Items
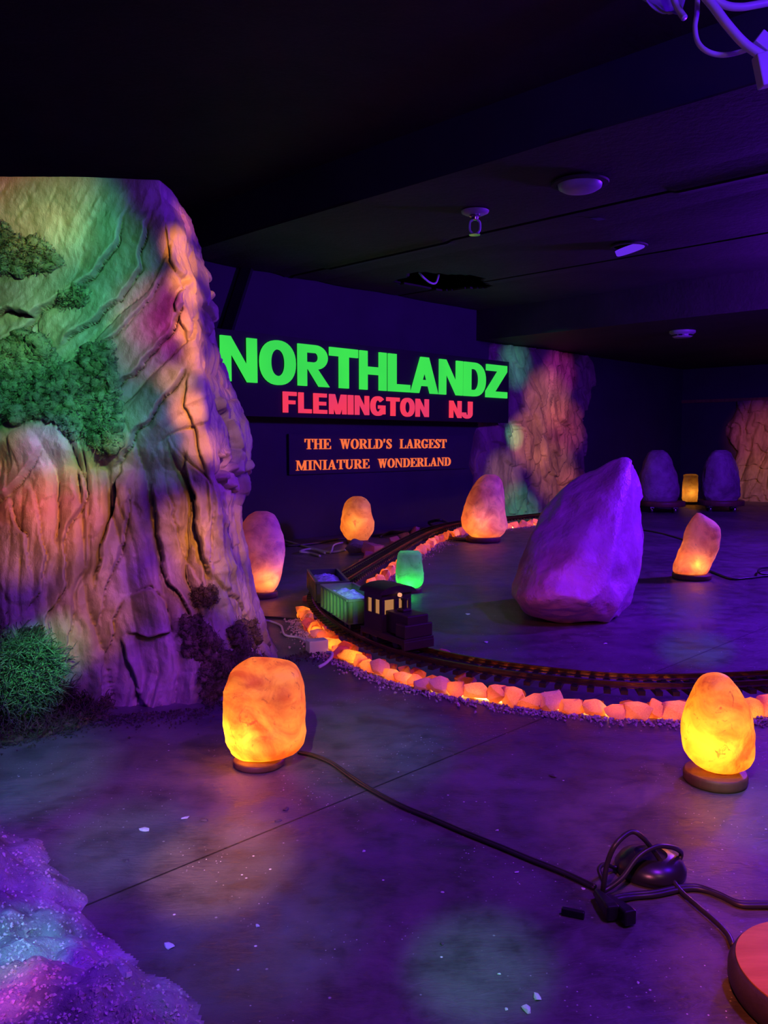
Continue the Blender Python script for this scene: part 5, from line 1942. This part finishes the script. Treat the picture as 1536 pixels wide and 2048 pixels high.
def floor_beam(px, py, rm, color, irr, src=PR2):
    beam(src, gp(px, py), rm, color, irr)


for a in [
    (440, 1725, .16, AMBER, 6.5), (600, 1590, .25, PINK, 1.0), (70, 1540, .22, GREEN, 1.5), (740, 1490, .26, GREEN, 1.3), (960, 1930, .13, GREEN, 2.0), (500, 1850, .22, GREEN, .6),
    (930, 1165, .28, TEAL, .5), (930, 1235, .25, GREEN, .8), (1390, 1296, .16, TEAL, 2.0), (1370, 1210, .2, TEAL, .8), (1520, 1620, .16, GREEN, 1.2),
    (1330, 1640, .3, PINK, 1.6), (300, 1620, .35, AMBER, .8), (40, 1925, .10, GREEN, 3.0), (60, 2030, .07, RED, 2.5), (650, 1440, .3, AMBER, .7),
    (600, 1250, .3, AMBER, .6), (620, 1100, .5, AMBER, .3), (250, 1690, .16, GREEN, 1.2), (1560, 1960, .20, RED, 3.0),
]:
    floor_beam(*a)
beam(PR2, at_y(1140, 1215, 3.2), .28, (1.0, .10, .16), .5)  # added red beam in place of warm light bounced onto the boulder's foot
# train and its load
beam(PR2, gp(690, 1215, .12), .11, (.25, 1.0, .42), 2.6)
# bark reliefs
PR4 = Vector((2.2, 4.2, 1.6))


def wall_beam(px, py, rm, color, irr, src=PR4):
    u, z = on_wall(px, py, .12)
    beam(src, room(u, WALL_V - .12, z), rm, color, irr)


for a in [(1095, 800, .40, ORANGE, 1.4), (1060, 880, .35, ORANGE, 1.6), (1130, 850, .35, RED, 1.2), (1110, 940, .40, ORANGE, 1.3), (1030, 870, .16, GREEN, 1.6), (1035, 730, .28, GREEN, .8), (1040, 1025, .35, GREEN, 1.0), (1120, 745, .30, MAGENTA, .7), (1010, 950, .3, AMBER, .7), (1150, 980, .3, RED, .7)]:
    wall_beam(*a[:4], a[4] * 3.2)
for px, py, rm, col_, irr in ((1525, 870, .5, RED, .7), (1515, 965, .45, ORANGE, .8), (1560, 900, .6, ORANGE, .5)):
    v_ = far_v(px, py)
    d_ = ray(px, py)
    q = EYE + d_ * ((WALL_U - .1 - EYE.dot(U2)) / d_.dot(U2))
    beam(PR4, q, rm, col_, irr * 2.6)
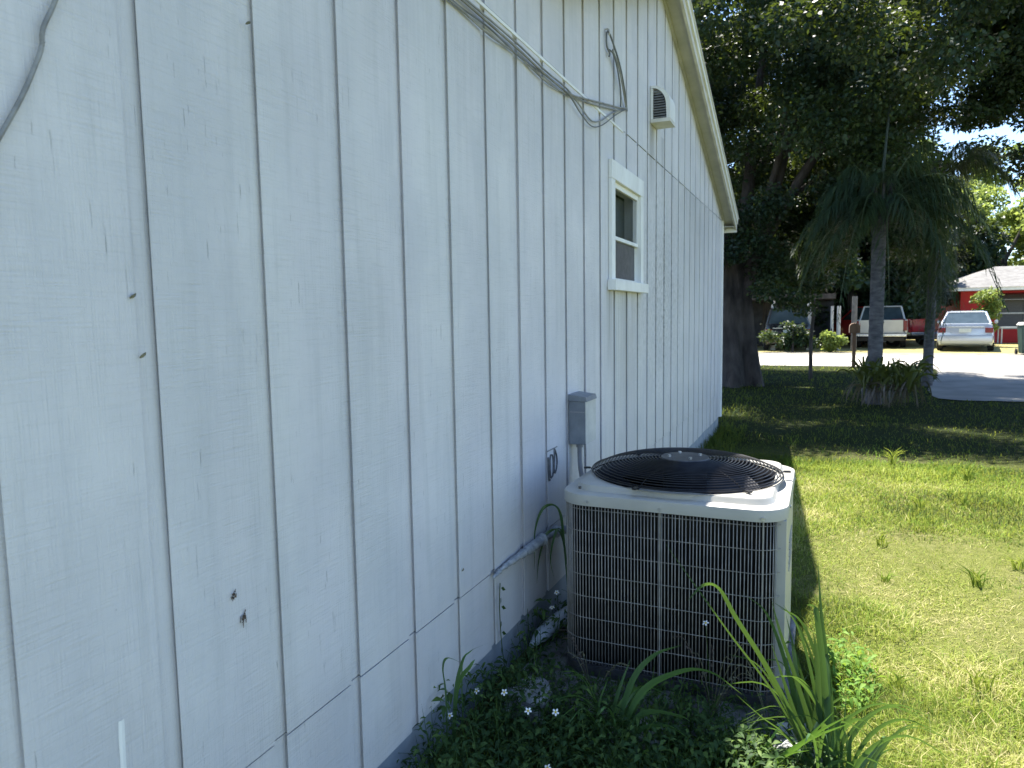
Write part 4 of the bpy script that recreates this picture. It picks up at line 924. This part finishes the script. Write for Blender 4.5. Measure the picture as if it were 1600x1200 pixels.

==

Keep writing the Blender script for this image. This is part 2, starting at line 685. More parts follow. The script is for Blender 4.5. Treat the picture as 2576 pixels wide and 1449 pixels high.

What is needed
From the data above, copy each line where the string "finishes" appears.

Problem solution
Continue the Blender Python script for this scene: part 5, from line 1942. This part finishes the script. Treat the picture as 1536 pixels wide and 2048 pixels high.
Write part 4 of the bpy script that recreates this picture. It picks up at line 924. This part finishes the script. Write for Blender 4.5. Measure the picture as if it were 1600x1200 pixels.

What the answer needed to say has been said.